One of the great benefits of a plug-in hybrid is that you have no “range anxiety” as you might with a pure electric. Hyundai says you get 29 miles of pure electric range prior to the gas engine having to cut in to work with the electric; in practice, I found this estimate a tad low, as I was able several times to get near 35 free miles of pure electric range (of course this depends on how and where you drive, road conditions, and how many of the electric accessories you are using). The point being is that its cost only pennies to charge the batteries and get that 29-35 miles of pure electric drive, but if you don’t want to charge the car or can’t, then you’re not stuck with no way to go. Of course not charging the batteries means you don’t get the uber most efficient mileage out of the car or those “free miles” but if you can’t or don’t want to charge, you just get in and go like any conventional hybrid. Best of all worlds.
And this car is a joy to drive. I find it preferable to the Prius; with a nicer interior, more supportive seats, and again lots of infotainment and connectivity that all works a treat. And don’t worry about acceleration or power; it’s got plenty of punch in either pure EV mode or in gas/electric hybrid modes; the low end torque in pure electric mode is really impressive; this car punches hard off the line and makes easy work of any onramp.

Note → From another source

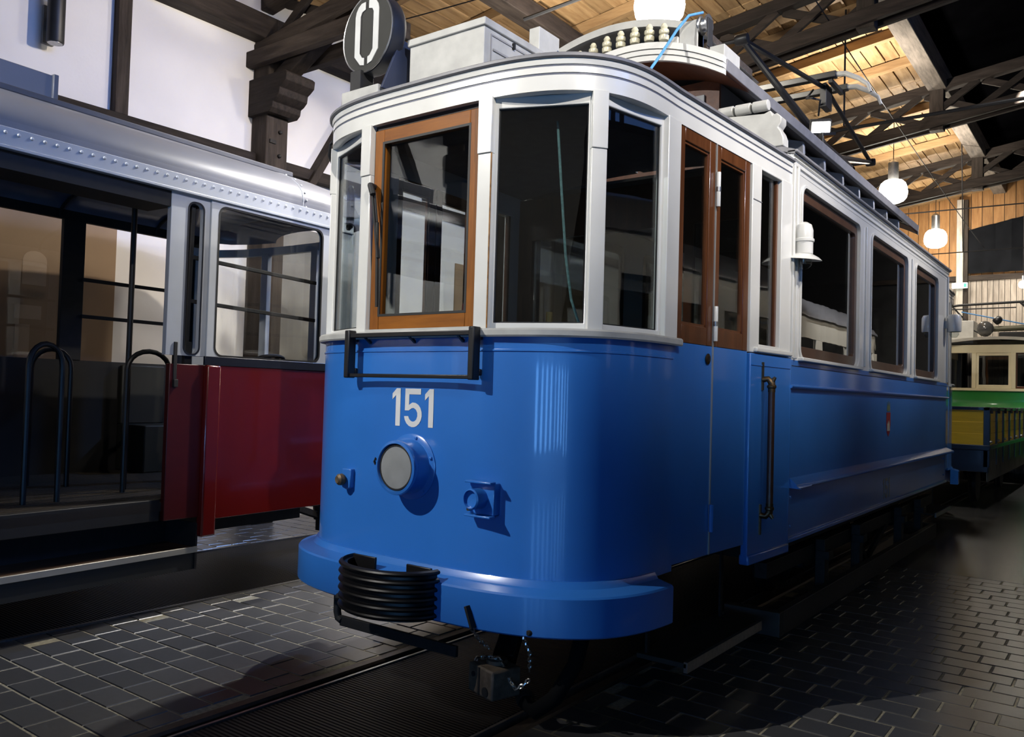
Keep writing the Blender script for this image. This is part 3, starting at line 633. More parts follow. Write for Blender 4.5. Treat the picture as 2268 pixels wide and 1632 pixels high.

And what of range? Lots! I drove from LA to Monterey, and could have easily driven home again without recharging the batteries or filling the gas tank. I drove around Monterey quite a bit, and the whole trip only cost me but two tanks of fuel there and back. In order to sample the public recharging experience, while In Monterey I asked the Ioniq’s nav system to direct me to the nearest recharging stations, and although the system worked perfectly, there were a few minor inconveniences associated with it. The first motel parking lot it sent me to had one charging station, which was occupied. I didn’t want to wait for that guest to pack up and leave so I went to the next, which was another hotel that had a bunch of stations but they were all equipped with the Tesla charging plug, different from the SAE plug that nearly every other electric car now uses. Third time was the charm; I swiped in my credit card, and charged the batteries to near full in the half hour it took to eat a quick lunch, then back on the road. It was otherwise painless, and the cost was so small I don’t even remember seeing it or the amount on my credit card.

Only two very minor negative observations about this really fabulous car, one is that while it does offer heated seats, it doesn’t offer the cooled vented seat option. And an electric rear deck opener/closer would also be nice, as the decklid opens pretty high, and is heavy to pull down, something more petite women may not appreciate.

This is a superlative automobile. Its beautifully built, well equipped, nice looking and comfortable, fun to drive, a solid performer and delivers on its mileage and range promise. The other driver in my household, who now drives a KIA hybrid, and has also owned a Prius, wants one as her next car, which I suspect will happen.